START

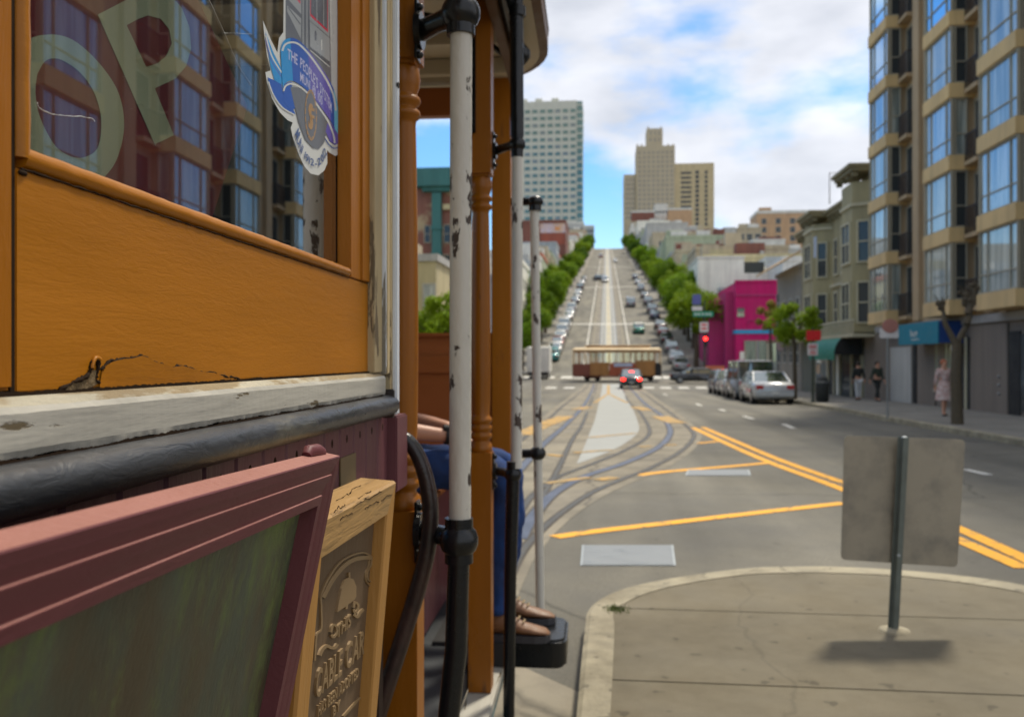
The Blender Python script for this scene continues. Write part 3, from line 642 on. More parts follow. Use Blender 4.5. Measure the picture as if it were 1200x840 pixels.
for i in range(m+1):
    y = .3+1.3*i/m; h = .0012+.0030*max(0, mnoise.noise(Vector((y*16, 8, 0)))+.1)+.0015*random.random()
    V += [(-.3835, y, -.0700), (-.3835, y, -.0695+h)]
s.mesh(V, [(2*i, 2*i+2, 2*i+3, 2*i+1) for i in range(m)]); cb(s, 'chipped_edge', CRACK)
# black half-round rub rail
pr = [(-.402, -.0685)]+[(-.386+.0215*sin(a)*1.0, -.0885+.0195*cos(a)) for a in [pi*j/12 for j in range(13)]]+[(-.402, -.108)]
worn_strip('rub_rail', pr, -.6, YX(462, -.375), 300, RAILB, [0]+[.0007]*13+[0], 9, smooth=True)
s = MB(); s.box(-.402, -.367, -4.2, -.6, -.106, -.0705); cb(s, 'rub_rail', RAILB, .004)
s = MB(); s.box(-.397, -.373, YX(463, -.37), YX(463, -.37)+.012, -.112, -.058); cb(s, 'rail_end_plate', IRON, .002)
# tongue and groove boards and their screws
y = 1.70; bi = 0
while y > -1.0:
    a = y-.0815; s = MB(); c = .005; x = -.3985
    cs = [(x-.01, a), (x-.006, a), (x, a+c), (x, y-c), (x-.006, y-.0006), (x-.01, y-.0006)]; zz = [(-.10, 0), (-.30, 0), (-.45, .012), (-.70, .045), (-.95, .09), (-1.2, .15)]
    s.mesh([(p_[0]-dx, p_[1], z_) for z_, dx in zz for p_ in cs], [(6*i+j, 6*i+(j+1) % 6, 6*i+6+(j+1) % 6, 6*i+6+j) for i in range(5) for j in range(6)])
    cb(s, 'board', MAROONB)
    if y > .5:
        s = MB(); yc = (a+y)/2; s.ball((x-.0005, yc, -.131), .0062, 0, 10, .18, 1, 1.25); cb(s, 'screw_head', CRACK)
    y -= .082
s = MB(); s.box(-.41, -.3985, -4.2, -1.0, -1.25, -.10); cb(s, 'plain_side_board', MAROONB)
s = MB(); s.box(-.44, -.380, 1.703, 1.80, -.262, -.113); cb(s, 'corner_post', MAROONB, .003)
s = MB(); s.box(-.399, -.3965, YX(399, -.397), YX(417, -.397), -.26, -.158); cb(s, 'metal_tag', mat('brown_stained_tag', (.16, .11, .05), .5, var=.2), .0005)
# corner trims beside the window
def vtrim(name, p0, p1, X, m, z0, z1=1.29, bv=.002): s = MB(); s.box(-.43, X, YX(p0, X)+.0005, YX(p1, X), z0, z1); return cb(s, name, m, bv)
vtrim('corner_trim', 438.5, 450, -.390, CREAMV, -.026); vtrim('corner_trim', 451, 453.5, -.3845, WHITEV, -.030); vtrim('corner_trim', 453.8, 457.2, -.389, CREAMV, -.030); vtrim('corner_trim', 457.5, 464.8, -.388, CREAMV, -.064)
vtrim('corner_metal_edge', 465.2, 468.3, -.3795, WHITEV, -.110, bv=.003)
s = MB(); yy = YX(466, -.379); s.tube([(-.3815, yy+.004, .535), (-.3775, yy+.004, .535)], .006, 10); cb(s, 'screw_head', BLACKM)
# closed-part interior, far side
s = MB()
for Y in (-4.0, -3.45, -2.42, -1.4, -.38, .64, 1.6): s.box(-2.80, -2.77, Y, Y+.22, -.03, 1.3)
s.box(-2.8, -2.77, -4.2, 1.8, -1.25, .14); s.box(-2.8, -2.77, -4.2, 1.8, 1.02, 1.3)
s.box(-2.76, -.44, -4.2, -4.16, -1.1, 1.29)
cb(s, 'far_side_wall', ORBROWN)
s = MB(); s.box(-2.79, -2.785, -4.0, 1.7, .13, 1.03); cb(s, 'far_window_pane', GLASS)
s = MB(); s.box(-2.77, -.44, -4.2, 1.8, -1.14, -1.10); cb(s, 'floor', TEALD)
s = MB(); s.box(-2.76, -.43, 1.76, 1.795, -1.1, .6); s.box(-2.76, -2.3, 1.76, 1.795, .6, 1.29); s.box(-.55, -.43, 1.76, 1.795, .6, 1.29); cb(s, 'bulkhead', DARKIN)
s = MB(); s.box(-.90, -.46, -4.1, 1.7, -.62, -.56); s.box(-.50, -.46, -4.1, 1.7, -.56, -.10); cb(s, 'inner_bench', DARKIN, .01)
# roof
def rrect(x0, x1, y0, y1, r, n=10):
    P = []
    for cx_, cy_, a0 in ((x1-r, y1-r, 0), (x0+r, y1-r, pi/2), (x0+r, y0+r, pi), (x1-r, y0+r, 1.5*pi)):
        for j in range(n+1): a = a0+pi/2*j/n; P.append((cx_+r*cos(a), cy_+r*sin(a)))
    return P
def ring(s, A, za, B, zb, mi=0, smooth=False):
    n = len(A); s.mesh([(*p, za) for p in A]+[(*p, zb) for p in B], [(i, (i+1) % n, n+(i+1) % n, n+i) for i in range(n)], mi, smooth)
E = lambda i: rrect(-3.01+i, -.19-i, -4.3+i, 4.32-i, max(.5-i, .05))
s = MB(); ring(s, E(0), 1.335, E(0), 1.42); ring(s, E(.035), 1.325, E(0), 1.335); cb(s, 'roof_fascia', DKBROWN)
s = MB(); ring(s, E(.036), 1.326, E(.12), 1.326); ring(s, E(.12), 1.326, E(.12), 1.40); s.face([(*p, 1.372) for p in E(.10)]); cb(s, 'ceiling', CEIL)
s = MB(); ring(s, E(-.004), 1.42, E(.25), 1.50, 0, True); ring(s, E(.25), 1.50, E(.55), 1.55, 0, True); s.face([(*p, 1.55) for p in E(.55)]); cb(s, 'roof', mat('tan_roof_canvas', (.34, .27, .18), .8, var=.15))
s = MB(); s.box(-2.3, -.9, -3.6, 3.5, 1.55, 1.72); cb(s, 'clerestory', ORBROWN, .01)
s = MB(); s.box(-2.42, -.78, -3.75, 3.65, 1.722, 1.76); cb(s, 'clerestory_roof', CEIL, .01)
for Y in (2.0, 2.55, 3.1, 3.62, 4.0):
    s = MB(); s.box(-2.9, -.32, Y, Y+.05, 1.30, 1.370); cb(s, 'ceiling_beam', CEIL if Y > 3.3 else DKBROWN, .005)
s = MB(); s.box(-2.75, -.48, 4.20, 4.262, 1.165, 1.300); cb(s, 'front_header', ORBROWN, .003)
s = MB(); s.box(-.36, -.325, 1.9, 3.9, 1.20, 1.30); cb(s, 'side_header', DKBROWN, .003)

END

Stated exercise:
Take the listing and print it again exactly, but without any pictures.

Answer in full:
The Blender Python script for this scene continues. Write part 3, from line 642 on. More parts follow. Use Blender 4.5. Measure the picture as if it were 1200x840 pixels.
for i in range(m+1):
    y = .3+1.3*i/m; h = .0012+.0030*max(0, mnoise.noise(Vector((y*16, 8, 0)))+.1)+.0015*random.random()
    V += [(-.3835, y, -.0700), (-.3835, y, -.0695+h)]
s.mesh(V, [(2*i, 2*i+2, 2*i+3, 2*i+1) for i in range(m)]); cb(s, 'chipped_edge', CRACK)
# black half-round rub rail
pr = [(-.402, -.0685)]+[(-.386+.0215*sin(a)*1.0, -.0885+.0195*cos(a)) for a in [pi*j/12 for j in range(13)]]+[(-.402, -.108)]
worn_strip('rub_rail', pr, -.6, YX(462, -.375), 300, RAILB, [0]+[.0007]*13+[0], 9, smooth=True)
s = MB(); s.box(-.402, -.367, -4.2, -.6, -.106, -.0705); cb(s, 'rub_rail', RAILB, .004)
s = MB(); s.box(-.397, -.373, YX(463, -.37), YX(463, -.37)+.012, -.112, -.058); cb(s, 'rail_end_plate', IRON, .002)
# tongue and groove boards and their screws
y = 1.70; bi = 0
while y > -1.0:
    a = y-.0815; s = MB(); c = .005; x = -.3985
    cs = [(x-.01, a), (x-.006, a), (x, a+c), (x, y-c), (x-.006, y-.0006), (x-.01, y-.0006)]; zz = [(-.10, 0), (-.30, 0), (-.45, .012), (-.70, .045), (-.95, .09), (-1.2, .15)]
    s.mesh([(p_[0]-dx, p_[1], z_) for z_, dx in zz for p_ in cs], [(6*i+j, 6*i+(j+1) % 6, 6*i+6+(j+1) % 6, 6*i+6+j) for i in range(5) for j in range(6)])
    cb(s, 'board', MAROONB)
    if y > .5:
        s = MB(); yc = (a+y)/2; s.ball((x-.0005, yc, -.131), .0062, 0, 10, .18, 1, 1.25); cb(s, 'screw_head', CRACK)
    y -= .082
s = MB(); s.box(-.41, -.3985, -4.2, -1.0, -1.25, -.10); cb(s, 'plain_side_board', MAROONB)
s = MB(); s.box(-.44, -.380, 1.703, 1.80, -.262, -.113); cb(s, 'corner_post', MAROONB, .003)
s = MB(); s.box(-.399, -.3965, YX(399, -.397), YX(417, -.397), -.26, -.158); cb(s, 'metal_tag', mat('brown_stained_tag', (.16, .11, .05), .5, var=.2), .0005)
# corner trims beside the window
def vtrim(name, p0, p1, X, m, z0, z1=1.29, bv=.002): s = MB(); s.box(-.43, X, YX(p0, X)+.0005, YX(p1, X), z0, z1); return cb(s, name, m, bv)
vtrim('corner_trim', 438.5, 450, -.390, CREAMV, -.026); vtrim('corner_trim', 451, 453.5, -.3845, WHITEV, -.030); vtrim('corner_trim', 453.8, 457.2, -.389, CREAMV, -.030); vtrim('corner_trim', 457.5, 464.8, -.388, CREAMV, -.064)
vtrim('corner_metal_edge', 465.2, 468.3, -.3795, WHITEV, -.110, bv=.003)
s = MB(); yy = YX(466, -.379); s.tube([(-.3815, yy+.004, .535), (-.3775, yy+.004, .535)], .006, 10); cb(s, 'screw_head', BLACKM)
# closed-part interior, far side
s = MB()
for Y in (-4.0, -3.45, -2.42, -1.4, -.38, .64, 1.6): s.box(-2.80, -2.77, Y, Y+.22, -.03, 1.3)
s.box(-2.8, -2.77, -4.2, 1.8, -1.25, .14); s.box(-2.8, -2.77, -4.2, 1.8, 1.02, 1.3)
s.box(-2.76, -.44, -4.2, -4.16, -1.1, 1.29)
cb(s, 'far_side_wall', ORBROWN)
s = MB(); s.box(-2.79, -2.785, -4.0, 1.7, .13, 1.03); cb(s, 'far_window_pane', GLASS)
s = MB(); s.box(-2.77, -.44, -4.2, 1.8, -1.14, -1.10); cb(s, 'floor', TEALD)
s = MB(); s.box(-2.76, -.43, 1.76, 1.795, -1.1, .6); s.box(-2.76, -2.3, 1.76, 1.795, .6, 1.29); s.box(-.55, -.43, 1.76, 1.795, .6, 1.29); cb(s, 'bulkhead', DARKIN)
s = MB(); s.box(-.90, -.46, -4.1, 1.7, -.62, -.56); s.box(-.50, -.46, -4.1, 1.7, -.56, -.10); cb(s, 'inner_bench', DARKIN, .01)
# roof
def rrect(x0, x1, y0, y1, r, n=10):
    P = []
    for cx_, cy_, a0 in ((x1-r, y1-r, 0), (x0+r, y1-r, pi/2), (x0+r, y0+r, pi), (x1-r, y0+r, 1.5*pi)):
        for j in range(n+1): a = a0+pi/2*j/n; P.append((cx_+r*cos(a), cy_+r*sin(a)))
    return P
def ring(s, A, za, B, zb, mi=0, smooth=False):
    n = len(A); s.mesh([(*p, za) for p in A]+[(*p, zb) for p in B], [(i, (i+1) % n, n+(i+1) % n, n+i) for i in range(n)], mi, smooth)
E = lambda i: rrect(-3.01+i, -.19-i, -4.3+i, 4.32-i, max(.5-i, .05))
s = MB(); ring(s, E(0), 1.335, E(0), 1.42); ring(s, E(.035), 1.325, E(0), 1.335); cb(s, 'roof_fascia', DKBROWN)
s = MB(); ring(s, E(.036), 1.326, E(.12), 1.326); ring(s, E(.12), 1.326, E(.12), 1.40); s.face([(*p, 1.372) for p in E(.10)]); cb(s, 'ceiling', CEIL)
s = MB(); ring(s, E(-.004), 1.42, E(.25), 1.50, 0, True); ring(s, E(.25), 1.50, E(.55), 1.55, 0, True); s.face([(*p, 1.55) for p in E(.55)]); cb(s, 'roof', mat('tan_roof_canvas', (.34, .27, .18), .8, var=.15))
s = MB(); s.box(-2.3, -.9, -3.6, 3.5, 1.55, 1.72); cb(s, 'clerestory', ORBROWN, .01)
s = MB(); s.box(-2.42, -.78, -3.75, 3.65, 1.722, 1.76); cb(s, 'clerestory_roof', CEIL, .01)
for Y in (2.0, 2.55, 3.1, 3.62, 4.0):
    s = MB(); s.box(-2.9, -.32, Y, Y+.05, 1.30, 1.370); cb(s, 'ceiling_beam', CEIL if Y > 3.3 else DKBROWN, .005)
s = MB(); s.box(-2.75, -.48, 4.20, 4.262, 1.165, 1.300); cb(s, 'front_header', ORBROWN, .003)
s = MB(); s.box(-.36, -.325, 1.9, 3.9, 1.20, 1.30); cb(s, 'side_header', DKBROWN, .003)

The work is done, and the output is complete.